Assume $\frac{0}{0} = 1$ and define $x := \frac{0}{0^2}$. Then $$ 0 = 0\cdot x = 0 \cdot \frac{0}{0^2} = \frac{0}{0} = 1. $$

Answer 7

Let's view the problem within ring theory, i.e., an algebraic structure with addition and multiplication following familiar axioms. Usually when we write $0$ in this context, it means an additive neutral element, i.e. $x+0=0+x = x,\ \forall x$. In any ring it follows from distributive laws that for any $x$ we have: $$x\cdot 0 = x\cdot(0+0) = x\cdot 0 + x\cdot 0\implies x\cdot 0 = 0$$ Now, when we write $\frac xy = z$, in this context we mean that there is unique $z$ such that $x = zy$. If there are more than one $z$ meeting this condition, $\frac xy$ wouldn't be well defined.

Let us assume that we have a ring $R$ with additive neutral element $0$, such that division by $0$ is well defined for some $x$, that is, there is unique $y\in R$ such that $y\cdot 0 = x$. First we note that $x = y\cdot 0 = 0$, so only $\frac 00$ might be defined. Now, assuming $\frac 00 = y$, as we said before, it means that $y$ is the unique element in $R$ such that $y\cdot 0 = 0$. But since for any $y\in R$ we have that condition, we conclude that $R$ has exactly one element, namely $R=\{0\}$. We call this ring zero ring.

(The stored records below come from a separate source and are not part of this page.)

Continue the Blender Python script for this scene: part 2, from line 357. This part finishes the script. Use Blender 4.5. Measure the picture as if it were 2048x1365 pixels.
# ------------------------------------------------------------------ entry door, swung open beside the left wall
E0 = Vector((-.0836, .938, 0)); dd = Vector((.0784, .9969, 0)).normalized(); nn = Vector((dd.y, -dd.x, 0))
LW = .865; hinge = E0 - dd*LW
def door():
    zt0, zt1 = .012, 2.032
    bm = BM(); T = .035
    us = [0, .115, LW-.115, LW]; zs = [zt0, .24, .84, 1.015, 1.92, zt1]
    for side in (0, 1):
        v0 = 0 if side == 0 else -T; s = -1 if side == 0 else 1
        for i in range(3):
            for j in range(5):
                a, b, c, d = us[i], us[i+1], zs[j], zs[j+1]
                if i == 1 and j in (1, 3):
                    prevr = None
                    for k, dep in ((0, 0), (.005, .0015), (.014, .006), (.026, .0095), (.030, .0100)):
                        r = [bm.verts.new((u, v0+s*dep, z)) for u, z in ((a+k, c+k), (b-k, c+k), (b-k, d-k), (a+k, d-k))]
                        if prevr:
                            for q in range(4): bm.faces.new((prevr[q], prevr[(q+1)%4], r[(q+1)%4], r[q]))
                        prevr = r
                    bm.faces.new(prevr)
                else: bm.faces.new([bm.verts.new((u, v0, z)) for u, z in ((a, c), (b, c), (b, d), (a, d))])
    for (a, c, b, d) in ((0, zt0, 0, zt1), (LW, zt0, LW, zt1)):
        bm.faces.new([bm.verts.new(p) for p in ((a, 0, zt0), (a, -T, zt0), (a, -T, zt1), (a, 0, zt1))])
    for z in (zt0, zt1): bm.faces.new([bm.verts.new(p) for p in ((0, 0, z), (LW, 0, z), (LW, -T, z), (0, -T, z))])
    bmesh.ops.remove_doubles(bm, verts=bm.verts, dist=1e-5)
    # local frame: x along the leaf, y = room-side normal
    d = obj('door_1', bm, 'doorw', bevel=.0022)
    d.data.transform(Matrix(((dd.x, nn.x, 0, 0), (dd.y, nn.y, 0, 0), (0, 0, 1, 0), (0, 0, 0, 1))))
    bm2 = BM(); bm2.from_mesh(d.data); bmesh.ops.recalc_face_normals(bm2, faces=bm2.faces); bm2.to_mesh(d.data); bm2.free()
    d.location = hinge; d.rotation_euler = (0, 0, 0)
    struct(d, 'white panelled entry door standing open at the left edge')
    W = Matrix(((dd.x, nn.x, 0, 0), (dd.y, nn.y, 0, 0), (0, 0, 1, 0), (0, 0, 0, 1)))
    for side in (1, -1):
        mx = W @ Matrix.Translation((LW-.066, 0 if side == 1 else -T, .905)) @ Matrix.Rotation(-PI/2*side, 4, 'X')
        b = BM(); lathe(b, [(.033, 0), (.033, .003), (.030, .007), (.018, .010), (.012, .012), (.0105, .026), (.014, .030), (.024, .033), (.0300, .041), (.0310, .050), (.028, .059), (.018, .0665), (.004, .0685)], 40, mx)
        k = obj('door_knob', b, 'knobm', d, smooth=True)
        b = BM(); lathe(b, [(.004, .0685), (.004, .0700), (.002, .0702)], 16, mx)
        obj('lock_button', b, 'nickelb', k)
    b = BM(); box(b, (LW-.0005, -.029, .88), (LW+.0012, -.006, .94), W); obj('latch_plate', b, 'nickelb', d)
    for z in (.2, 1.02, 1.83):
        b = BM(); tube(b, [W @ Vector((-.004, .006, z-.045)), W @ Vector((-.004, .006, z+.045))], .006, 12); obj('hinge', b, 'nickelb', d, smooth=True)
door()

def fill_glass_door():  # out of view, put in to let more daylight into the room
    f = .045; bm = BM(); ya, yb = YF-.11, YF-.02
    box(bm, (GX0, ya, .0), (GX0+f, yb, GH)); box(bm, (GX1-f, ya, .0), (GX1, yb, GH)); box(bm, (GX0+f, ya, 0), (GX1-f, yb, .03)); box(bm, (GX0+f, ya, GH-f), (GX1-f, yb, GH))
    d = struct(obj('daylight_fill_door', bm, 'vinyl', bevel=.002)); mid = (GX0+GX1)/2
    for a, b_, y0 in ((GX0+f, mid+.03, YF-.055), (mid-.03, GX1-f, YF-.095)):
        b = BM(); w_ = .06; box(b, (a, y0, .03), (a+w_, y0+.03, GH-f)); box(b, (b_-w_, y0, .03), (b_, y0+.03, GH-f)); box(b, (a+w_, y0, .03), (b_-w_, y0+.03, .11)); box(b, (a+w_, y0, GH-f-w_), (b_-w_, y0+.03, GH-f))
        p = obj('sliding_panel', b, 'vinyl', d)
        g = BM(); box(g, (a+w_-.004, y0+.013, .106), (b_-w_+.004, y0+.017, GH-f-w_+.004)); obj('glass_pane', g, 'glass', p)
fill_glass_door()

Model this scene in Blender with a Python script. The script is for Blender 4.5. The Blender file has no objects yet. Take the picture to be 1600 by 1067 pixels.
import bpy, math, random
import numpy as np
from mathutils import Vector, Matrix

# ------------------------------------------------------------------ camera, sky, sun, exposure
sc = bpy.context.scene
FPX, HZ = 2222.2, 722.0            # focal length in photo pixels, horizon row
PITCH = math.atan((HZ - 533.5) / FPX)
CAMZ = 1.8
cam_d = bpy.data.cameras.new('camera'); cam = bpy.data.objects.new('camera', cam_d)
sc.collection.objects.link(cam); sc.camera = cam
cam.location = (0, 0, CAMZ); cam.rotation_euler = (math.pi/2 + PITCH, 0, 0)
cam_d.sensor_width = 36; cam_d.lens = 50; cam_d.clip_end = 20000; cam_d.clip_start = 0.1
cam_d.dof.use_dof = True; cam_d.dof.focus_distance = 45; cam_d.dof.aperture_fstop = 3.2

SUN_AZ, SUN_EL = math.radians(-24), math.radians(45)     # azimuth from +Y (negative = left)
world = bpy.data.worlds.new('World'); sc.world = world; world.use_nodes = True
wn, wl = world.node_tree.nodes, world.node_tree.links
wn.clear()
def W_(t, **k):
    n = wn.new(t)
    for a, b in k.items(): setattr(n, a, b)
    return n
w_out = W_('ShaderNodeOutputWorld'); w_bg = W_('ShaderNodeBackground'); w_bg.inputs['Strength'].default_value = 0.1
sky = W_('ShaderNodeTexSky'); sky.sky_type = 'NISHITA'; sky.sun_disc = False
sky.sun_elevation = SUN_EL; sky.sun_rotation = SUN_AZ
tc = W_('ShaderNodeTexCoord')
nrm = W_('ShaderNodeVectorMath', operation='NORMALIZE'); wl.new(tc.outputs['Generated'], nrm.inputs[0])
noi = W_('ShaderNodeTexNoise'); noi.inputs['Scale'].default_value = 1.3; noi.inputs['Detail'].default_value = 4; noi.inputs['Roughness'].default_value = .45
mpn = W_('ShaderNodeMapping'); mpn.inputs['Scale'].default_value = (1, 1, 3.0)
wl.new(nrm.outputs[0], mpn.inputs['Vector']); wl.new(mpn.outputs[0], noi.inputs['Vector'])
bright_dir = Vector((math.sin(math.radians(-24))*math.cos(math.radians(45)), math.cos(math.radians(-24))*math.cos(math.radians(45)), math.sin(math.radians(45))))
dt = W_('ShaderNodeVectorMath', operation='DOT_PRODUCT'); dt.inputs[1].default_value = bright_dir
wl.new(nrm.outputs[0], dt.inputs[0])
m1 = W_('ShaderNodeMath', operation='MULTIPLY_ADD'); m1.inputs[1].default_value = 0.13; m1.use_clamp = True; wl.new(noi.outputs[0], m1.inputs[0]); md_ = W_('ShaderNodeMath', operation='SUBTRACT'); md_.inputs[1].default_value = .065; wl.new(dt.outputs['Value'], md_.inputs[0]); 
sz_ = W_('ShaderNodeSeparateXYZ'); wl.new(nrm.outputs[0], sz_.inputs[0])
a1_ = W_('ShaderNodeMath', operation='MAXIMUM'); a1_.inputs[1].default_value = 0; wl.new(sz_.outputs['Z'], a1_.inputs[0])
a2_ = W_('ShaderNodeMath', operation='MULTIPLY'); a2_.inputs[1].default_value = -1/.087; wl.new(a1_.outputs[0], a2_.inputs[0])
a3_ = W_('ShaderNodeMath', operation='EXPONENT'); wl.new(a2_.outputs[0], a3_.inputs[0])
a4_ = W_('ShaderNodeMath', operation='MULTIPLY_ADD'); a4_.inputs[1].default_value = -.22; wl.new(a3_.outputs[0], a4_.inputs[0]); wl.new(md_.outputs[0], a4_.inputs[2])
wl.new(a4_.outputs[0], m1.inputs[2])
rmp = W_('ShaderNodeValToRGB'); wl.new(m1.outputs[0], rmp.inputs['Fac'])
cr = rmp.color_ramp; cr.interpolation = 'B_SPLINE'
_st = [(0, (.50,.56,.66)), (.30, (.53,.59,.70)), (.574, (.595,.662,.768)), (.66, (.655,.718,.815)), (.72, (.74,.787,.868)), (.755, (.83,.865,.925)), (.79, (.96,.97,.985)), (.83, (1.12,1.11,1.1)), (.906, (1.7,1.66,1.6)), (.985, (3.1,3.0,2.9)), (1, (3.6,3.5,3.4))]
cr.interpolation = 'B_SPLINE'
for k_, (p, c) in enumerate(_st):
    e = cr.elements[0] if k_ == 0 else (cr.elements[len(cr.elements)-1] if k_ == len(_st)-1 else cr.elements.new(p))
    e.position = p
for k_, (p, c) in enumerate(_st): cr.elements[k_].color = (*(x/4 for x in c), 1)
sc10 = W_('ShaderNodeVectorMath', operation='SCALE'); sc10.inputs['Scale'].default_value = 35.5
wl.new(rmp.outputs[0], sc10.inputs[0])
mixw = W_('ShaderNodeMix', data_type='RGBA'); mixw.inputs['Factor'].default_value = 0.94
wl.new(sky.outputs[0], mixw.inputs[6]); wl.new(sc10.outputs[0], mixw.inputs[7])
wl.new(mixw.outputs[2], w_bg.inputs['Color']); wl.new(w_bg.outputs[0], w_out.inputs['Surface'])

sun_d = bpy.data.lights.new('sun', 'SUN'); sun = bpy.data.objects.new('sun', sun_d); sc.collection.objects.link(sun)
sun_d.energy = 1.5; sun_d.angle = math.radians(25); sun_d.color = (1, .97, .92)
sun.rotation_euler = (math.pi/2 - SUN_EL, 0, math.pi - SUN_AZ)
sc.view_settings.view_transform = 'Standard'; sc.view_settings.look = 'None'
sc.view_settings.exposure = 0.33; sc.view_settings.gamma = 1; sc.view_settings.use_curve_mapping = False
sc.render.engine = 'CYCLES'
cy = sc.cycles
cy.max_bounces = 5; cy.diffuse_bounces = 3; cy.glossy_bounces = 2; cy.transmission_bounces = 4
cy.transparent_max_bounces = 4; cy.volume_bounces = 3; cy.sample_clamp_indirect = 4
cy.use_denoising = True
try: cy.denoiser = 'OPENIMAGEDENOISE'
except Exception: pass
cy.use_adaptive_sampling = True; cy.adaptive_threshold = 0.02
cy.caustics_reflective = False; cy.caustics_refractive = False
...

TLDR: Division by $0$ is possible, but only in a trivial (zero) ring, and nowhere else.

Answer 8

Here are two algebraic proofs(plus some calculus). \begin{align*} \frac00={}&0^0 \\ \log\left(\frac00\right)={}&\log\left(0^0\right) \\ \log\left(\frac00\right)={}&\log(0)\cdot0 \\ \end{align*} In calculus, the limit of log(x) is equal to the limit of -1/x as they approach 0+ \begin{align*} \log\left(\frac00\right)={}&-\left|\frac10\right|\cdot0 \\ \log\left(\frac00\right)={}&\frac00 \end{align*}

For $\log\left(\frac00\right)={}\frac00$, if $\frac00=1$, then 0=1.

\begin{align*} \frac00={}&x \\ 0\cdot\frac00={}&x\cdot0 \\ \frac{0\cdot0}{0}={}&x\cdot0 \\ \frac00={}&\frac00\cdot0. \end{align*}

If $\frac00=1$, then 1=0.

Answer 9

The other answers are quite helpful.I only want to add that $\frac00$ is just not defined any value.It is one of the several indeterminate forms of mathematics-https://en.wikipedia.org/wiki/Indeterminate_form#List_of_indeterminate_forms

Answer 10

Here is my theory: if anything times zero is zero, than zero divided by anything is zero, and zero divided by zero is anything. When I say "anything" I mean, any number that exists, even an imaginary number. 0*anything=0, so that should mean 0/anything=0, and 0/0=anything. So if I say 0/0=0, that would be true, and if I say 0/0=1, that would be true as well. 0/0=infinity would also be true, 0/0=(-infinity) would be true. Think of it like this: nine divided by three is three, because three goes into nine three times. But how many times must zero be added to get to zero? If zero is added once, it'll be zero. If zero gets added twice, it'll be zero. If it's added three times, four, five, six, seven, as much as infinity, a negative number, a decimal/fraction, a whole number, an integer, a rational number, an irrational number, a real number, an imaginary number, ALL NUMBERS, it'll still be zero. So basically zero divided by zero can be anything, in my theory.

Answer 11

We know that

$$ 0 \times 1 = 0 \times 2 $$

If we assume $0/0 = 1$, then we can divide both side by zero, and get

$$\begin{align*} \frac{0}{0} \times 1 &= \frac{0}{0} \times 2 \\ 1 &= 2\end{align*} $$

We know that $1 \ne 2$, and so $\frac{0}{0} \ne 1$.